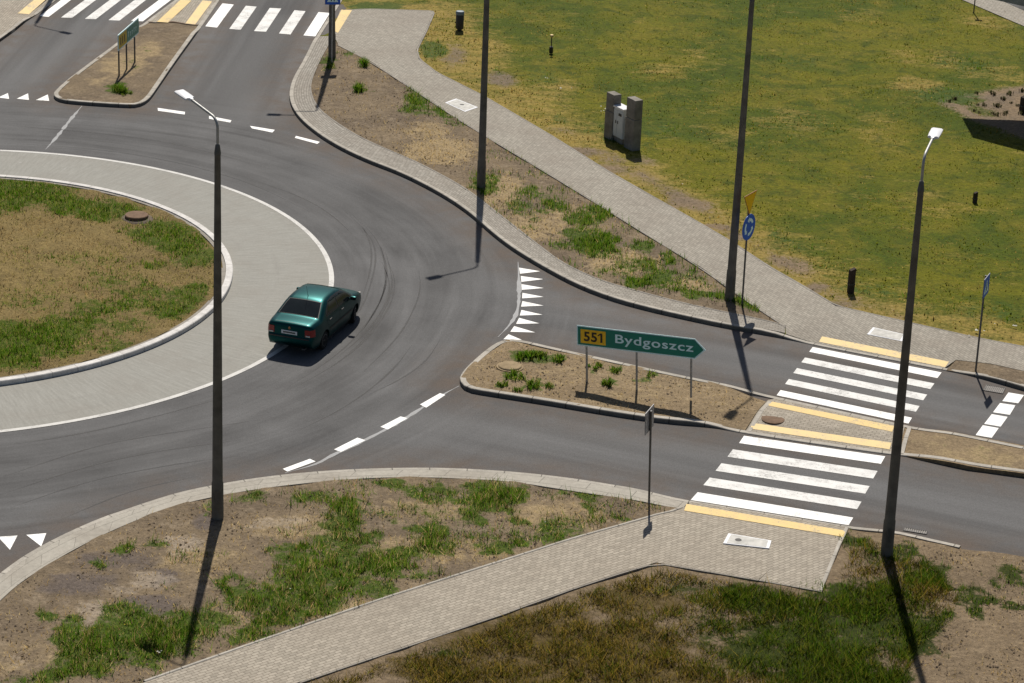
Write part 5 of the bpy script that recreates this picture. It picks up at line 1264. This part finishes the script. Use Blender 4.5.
# ------------------------------------------------------------------ CAR
def car():
    XR, XF, RW = -1.17, 1.27, .30
    def arch(xc, n=12, r=.345, zc=.29, zb=.20):
        a0 = math.asin((zb-zc)/r); return [(xc+r*math.cos(t), zc+r*math.sin(t)) for t in np.linspace(a0, math.pi-a0, n)]
    bottom = [(2.00, .24), (1.90, .20)] + arch(XF) + arch(XR) + [(-1.80, .22), (-1.96, .27)]
    # bottom runs front -> rear, then the upper contour rear -> front
    up = [(-2.07, .36), (-2.105, .47), (-2.10, .575), (-2.055, .62), (-2.05, .75), (-2.045, .90), (-2.02, .975), (-1.94, 1.005), (-1.70, 1.025), (-1.47, 1.035),
          (-1.40, 1.055), (-1.20, 1.165), (-.98, 1.285), (-.84, 1.355), (-.72, 1.395), (-.50, 1.42), (-.20, 1.43), (.10, 1.42), (.34, 1.39), (.46, 1.36), (.60, 1.295), (.85, 1.15), (1.08, 1.015), (1.16, .975),
          (1.40, .93), (1.65, .875), (1.85, .815), (1.97, .745), (2.03, .66), (2.055, .60), (2.09, .55), (2.085, .40), (2.05, .30)]
    upc = chaikin(up, 1)
    contour = bottom + upc; nb = len(bottom)
    C_ = np.array(contour); U_ = np.array(upc)
    def W(x, z):
        wv = .815
        if z > .93: wv -= (z-.93)*.40 + max(0, z-1.25)*.12
        if z < .50: wv -= ((.50-z)/.3)**2*.05
        wv -= .022*((z-.66)/.27)**2 if .39 < z < .93 else .022
        if x < -1.3: wv -= .10*((-1.3-x)/.8)**2
        if x > 1.2: wv -= .15*((x-1.2)/.88)**2
        d = 9.0
        for a, b in zip(U_[:-1], U_[1:]):
            v = b-a; t = min(1, max(0, ((x-a[0])*v[0]+(z-a[1])*v[1])/(v@v))); d = min(d, math.hypot(x-a[0]-t*v[0], z-a[1]-t*v[1]))
        if d < .09: wv -= .065*(1-d/.09)**2
        return wv
    def crown(x, z):
        return .028 if z > .8 else .035
    root = empty('car')
    # body ------------------------------------------------
    gx_, gz_ = np.meshgrid(np.arange(-2.1, 2.1, .045), np.arange(.2, 1.44, .04)); g = np.c_[gx_.ravel(), gz_.ravel()]; g = g[inside(contour, g)]
    def dmin(q):
        D = np.full(len(q), 9.0)
        for i in range(len(C_)):
            a, b = C_[i], C_[(i+1) % len(C_)]; v = b-a; t = np.clip(((q-a)@v)/(v@v+1e-12), 0, 1); D = np.minimum(D, np.hypot(*(q-a-t[:, None]*v).T))
        return D
    g = g[dmin(g) > .016]
    n = len(contour)
    ov, oe, of, *_ = delaunay_2d_cdt([Vector(c) for c in contour]+[Vector(c) for c in g], [(i, (i+1) % n) for i in range(n)], [], 1, 1e-5)
    bm = bmesh.new(); LV = []
    for sgn in (1, -1):
        vv = [bm.verts.new((v.x, sgn*W(v.x, v.y), v.y)) for v in ov]; LV.append(vv)
        for f in of: bm.faces.new([vv[i] for i in f])
    m = 10; rows = []
    for i in range(n):
        x, z = contour[i]; a, b = np.array(contour[i-1]), np.array(contour[(i+1) % n]); tn = b-a; tn = tn/np.linalg.norm(tn); nrm = np.array([-tn[1], tn[0]])
        if i >= nb:
            if i in (nb, n-1): kk = .01
            else: kk = crown(x, z)
            # outward normal: contour runs rear->front along the top, so left normal points out
            ww = W(x, z)
            rows.append([bm.verts.new((x+nrm[0]*kk*(1-t*t), ww*t, z+nrm[1]*kk*(1-t*t))) for t in np.linspace(-1, 1, m+1)])
        else:
            ww = W(x, z); rows.append([bm.verts.new((x, ww*t, z)) for t in np.linspace(-1, 1, m+1)])
    for i in range(n):
        for k_ in range(m):
            bm.faces.new((rows[i][k_], rows[(i+1) % n][k_], rows[(i+1) % n][k_+1], rows[i][k_+1]))
    bmesh.ops.remove_doubles(bm, verts=bm.verts[:], dist=.0015); bmesh.ops.recalc_face_normals(bm, faces=bm.faces[:])
    bm_obj('body', bm, M['paint'], root, 42)
    # panels that lie on the body side ----------------------
    def side_panel(name, poly, off, mat, parent, sgn, step=.06, rnd=0):
        P = list(poly)
        if rnd: P = chaikin(P+[P[0]], rnd)[:-1]
        A_ = np.array(P); fine = []
        for i in range(len(P)):
            a, b = A_[i], A_[(i+1) % len(P)]; k_ = max(1, int(np.hypot(*(b-a))/step))
            fine += [tuple(a+(b-a)*t/k_) for t in range(k_)]
        gg_x, gg_z = np.meshgrid(np.arange(-2.1, 2.1, step), np.arange(.2, 1.44, step)); gg = np.c_[gg_x.ravel(), gg_z.ravel()]; gg = gg[inside(fine, gg)]
        nn_ = len(fine)
        ov_, _, of_, *_ = delaunay_2d_cdt([Vector(c) for c in fine]+[Vector(c) for c in gg], [(i, (i+1) % nn_) for i in range(nn_)], [], 1, 1e-5)
        v_ = [(v.x, sgn*(W(v.x, v.y)+off), v.y) for v in ov_]; f_ = []
        for f in of_:
            a, b, c = (ov_[i] for i in f); s_ = (b-a).cross(c-a)
            f_.append(tuple(f) if (s_ < 0) == (sgn > 0) else tuple(f)[::-1])
        return mesh_obj(name, v_, f_, mat, parent, 40)
    for sgn in (-1, 1):
        side_panel('window_trim', [(1.02, .985), (.50, 1.335), (.10, 1.375), (-.30, 1.38), (-.62, 1.35), (-1.00, 1.12), (-1.06, .985)], .004, M['trim'], root, sgn)
        for nm, dp, wp, hx in (('door', [(.98, .25), (.99, .94), (-.10, .94), (-.10, .25)], [(.90, 1.005), (.47, 1.305), (.12, 1.345), (-.08, 1.35), (-.08, 1.0)], .02),
                               ('door', [(-.12, .25), (-.12, .94), (-1.04, .94), (-1.02, .78), (-.86, .62), (-.80, .36), (-.78, .25)], [(-.14, 1.0), (-.14, 1.35), (-.38, 1.35), (-.58, 1.325), (-.82, 1.16), (-.82, 1.0)], -.92)):
            P_ = np.array(dp); c_ = P_.mean(0); side_panel('door_gap', [tuple(c_+(p-c_)*np.array([1.018, 1.02])) for p in P_], .0015, M['trim'], root, sgn)
            dr = side_panel(nm, dp, .005, M['paint'], root, sgn)
            side_panel('window', wp, .008, M['glass'], root, sgn)
            bm = bmesh.new(); add_box(bm, (hx+.12, sgn*(W(hx+.12, .86)+.016), .86), (.17, .03, .035), bev=.008); bm_obj('handle', bm, M['trim'], dr)
            side_panel('moulding', [(dp[0][0]-.01 if nm == 'door' and hx > 0 else -.13, .545), (dp[0][0]-.01 if hx > 0 else -.13, .60), (-.09 if hx > 0 else -.84, .60), (-.09 if hx > 0 else -.82, .545)], .016, M['galv'] if False else M['trim'], dr, sgn)
        side_panel('quarter_window', [(-.86, 1.005), (-.86, 1.14), (-1.00, 1.02), (-1.00, 1.005)], .008, M['glass'], root, sgn)
        side_panel('sill', [(.90, .215), (.90, .27), (-.80, .27), (-.80, .215)], .006, M['trim'], root, sgn)
        # arches and wheels
        for xc in (XR, XF):
            bm = bmesh.new(); Mx = Matrix.Translation((xc, 0, .29)) @ Matrix.Rotation(R(90), 4, 'X')
            yo = sgn*(W(xc, .45)-.015); Mw = Matrix.Translation((xc, yo-sgn*.09, .285)) @ Matrix.Rotation(R(-90*sgn), 4, 'X')
            steer = Matrix.Rotation(R(14), 4, 'Z') if xc > 0 else Matrix.Identity(4)
            Mw = Matrix.Translation((xc, yo-sgn*.09, .285)) @ steer @ Matrix.Rotation(R(-90*sgn), 4, 'X')
            wr = bpy.data.objects.new('wheel', None); link(wr, root); wr.empty_display_size = .1
            bm.free(); bm = bmesh.new(); add_lathe(bm, [(.19, -.085), (.262, -.088), (.285, -.065), (.287, .06), (.262, .085), (.192, .085)], 32, Mw); bm_obj('tyre', bm, M['tyre'], wr, 40)
            bm = bmesh.new(); add_lathe(bm, [(.192, -.05), (.192, .082), (.178, .086), (.165, .062), (.06, .075), (.03, .080)], 32, Mw)
            rm_ = bm_obj('rim', bm, M['rim'], wr, 30)
            bm = bmesh.new(); add_lathe(bm, [(.055, .07), (.055, .082), (.03, .086)], 16, Mw); bm_obj('hub_cap', bm, M['trim'], wr, 30)
        # mirrors
        bm = bmesh.new(); add_box(bm, (.80, sgn*(W(.8, .98)+.13), 1.0), (.12, .20, .125), bev=.03); add_box(bm, (.80, sgn*(W(.8, .98)+.03), .97), (.05, .10, .04))
        mr = bm_obj('mirror', bm, M['paint'], root, 40)
        bm = bmesh.new(); add_box(bm, (.738, sgn*(W(.8, .98)+.13), 1.0), (.006, .16, .09)); bm_obj('mirror_glass', bm, M['glass'], mr)
    # glass on the wrap --------------------------------------
    def wrap_glass(name, line, inset, off, mat, parent, nrow=12):
        L_, _ = resample(line, n=nrow); v_, f_ = [], []; mm = 14
        for i, (x, z) in enumerate(L_):
            tn = (L_[min(i+1, nrow-1)]-L_[max(i-1, 0)]); tn /= np.linalg.norm(tn); nr = np.array([-tn[1], tn[0]])
            ww = W(x, z)-inset
            for t in np.linspace(-1, 1, mm+1):
                kk = .028*(1-(t*ww/(ww+inset))**2)+off; v_.append((x+nr[0]*kk, ww*t, z+nr[1]*kk))
        for i in range(nrow-1):
            for k_ in range(mm):
                q = i*(mm+1)+k_; f_.append((q, q+mm+1, q+mm+2, q+1))
        return mesh_obj(name, v_, [f[::-1] for f in f_], mat, parent, 60)
    rear_line = [(-1.385, 1.063), (-1.20, 1.165), (-.98, 1.285), (-.865, 1.343)]
    wrap_glass('window_seal', [(-1.405, 1.053), (-1.20, 1.165), (-.98, 1.285), (-.84, 1.356)], .018, .005, M['trim'], root)
    wrap_glass('rear_window', rear_line, .045, .009, M['glass'], root)
    wrap_glass('window_seal', [(.46, 1.365), (.60, 1.298), (.85, 1.153), (1.10, 1.006)], .018, .005, M['trim'], root)
    wrap_glass('windscreen', [(.49, 1.35), (.60, 1.298), (.85, 1.153), (1.07, 1.024)], .045, .009, M['glass'], root)
    wrap_glass('boot_seam', [(-1.950, 1.000), (-1.935, 1.005)], .12, .003, M['trim'], root, 3)
    # rear lamps: a rear face wrapped onto the flank
    for sgn in (-1, 1):
        v_, f_ = [], []
        zs_ = np.linspace(.665, .885, 6)
        for z in zs_:
            for y in np.linspace(.50, W(-2.05, z)-.004, 6):
                ww = W(-2.05, z); v_.append((-2.05-.035*(1-(y/ww)**2)-.010, sgn*y, z))
            for x in (-2.03, -1.97, -1.88): v_.append((x, sgn*(W(x, z)+.010), z))
        nn_ = 9
        for i in range(5):
            for k_ in range(nn_-1):
                q = i*nn_+k_; f = (q, q+1, q+nn_+1, q+nn_); f_.append(f[::-1] if sgn > 0 else f)
        tl = mesh_obj('tail_lamp', v_, f_, M['red'], root, 50)
        bm = bmesh.new(); add_box(bm, (-2.078, sgn*.60, .695), (.02, .14, .045), bev=.004); bm_obj('reversing_lens', bm, M['clear'], tl)
        # front lamps
        bm = bmesh.new(); add_box(bm, (2.0, sgn*.52, .68), (.12, .28, .13), bev=.03); bm_obj('headlight', bm, M['clear'], root, 40)
    bm = bmesh.new(); add_box(bm, (-2.094, 0, .745), (.012, .52, .115), bev=.003); npl = bm_obj('licence_plate', bm, M['platew'], root)
    bm = bmesh.new()
    for k_ in range(1): add_box(bm, (-2.1015, 0, .745), (.003, .40, .050))
    bm_obj('plate_marks', bm, M['steel'], npl)
    bm = bmesh.new(); add_lathe(bm, [(.04, 0), (.04, .008), (.02, .01)], 16, Matrix.Translation((-2.084, 0, .885)) @ Matrix.Rotation(R(-90), 4, 'Y')); bm_obj('badge', bm, M['redrim'], root)
    bm = bmesh.new(); add_box(bm, (-2.118, 0, .60), (.03, 1.30, .05), bev=.01); bm_obj('bumper_strip', bm, M['trim'], root)
    bm = bmesh.new(); add_box(bm, (-2.0, -.45, .25), (.14, .10, .035)); bm_obj('exhaust', bm, M['steel'], root)
    bm = bmesh.new(); add_tube(bm, [(-.66, 0, 1.425), (-.70, 0, 1.52), (-.80, 0, 1.80)], [.012, .006, .004], 6); bm_obj('antenna', bm, M['trim'], root)
    bm = bmesh.new(); add_tube(bm, [(1.00, .55, 1.09), (1.10, .05, 1.075)], .01, 6); add_tube(bm, [(1.02, .05, 1.10), (1.10, -.45, 1.06)], .01, 6); bm_obj('wiper', bm, M['trim'], root)
    bm = bmesh.new(); add_box(bm, (0, 0, .24), (3.2, 1.2, .10)); bm_obj('underbody', bm, M['trim'], root)
    return root
HEAD = R(72)
cr = car()
pc_ = ray(314.5, 330)
cr.scale = (.97, .97, .97); cr.location = (-5.90, 71.93, .004); cr.rotation_euler = (0, 0, HEAD)
tag(cr, 'dark teal green four-door saloon driving round the ring, seen from behind', 'car')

Stated exercise:
Which lines hold the word "that"? Show each one.

Task response:
Write part 5 of the bpy script that recreates this picture. It picks up at line 1264. This part finishes the script. Use Blender 4.5.
    # panels that lie on the body side ----------------------